Hah - Legal at my company wouldn't respond to this by forcing us to pay. They'd take one look at that bizarre EULA and tell us to stop using the product entirely. I suspect this is what will happen in most cases.

Perhaps that's fine in the eyes of the maintainers! But I say this every time someone says they want to restrict commercial use while still being Open Source: just slap AGPL on it. It's radioactive to enterprises; I've never worked anywhere that allowed us to use AGPL code in commercial products. Then, charge for a commercial license.

robmensching 21 hours ago | parent [-]

This hasn't been the case as of yet. We've had many large companies just pay the sponsorship. Honestly, the problem is not the EULA, it's the need for more flexibility in invoicing than GitHub Sponsors provides today.

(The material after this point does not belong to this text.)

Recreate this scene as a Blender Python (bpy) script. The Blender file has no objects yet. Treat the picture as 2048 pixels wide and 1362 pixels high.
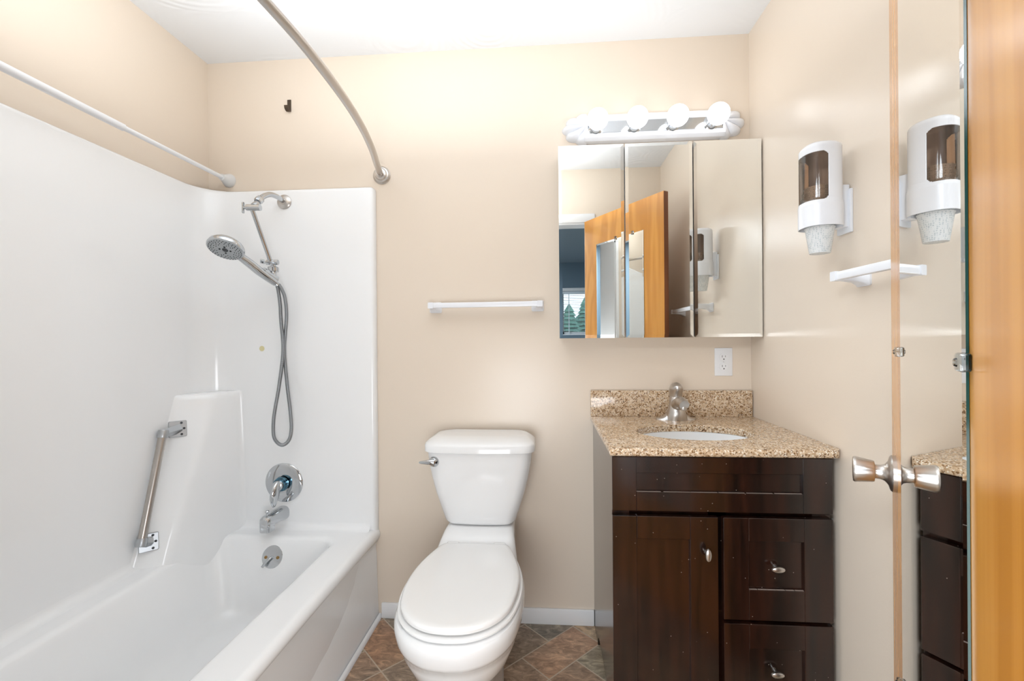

To say it another way, legal is cool with it, the challenge now is making it easy for procurement.

threemux 18 hours ago | parent [-]

Honest question: how would you know if companies stopped using the product as a result of this change? Presumably the only ones you'd hear from are ones that managed to get through the process far enough to complain about procurement (which is definitely another issue, pretty sure GitHub Sponsors doesn't do net 60...)

AndyNemmity 15 hours ago | parent [-]

right, we wouldn't mention it at all. no way legal would approve it, so we'd just move to something else.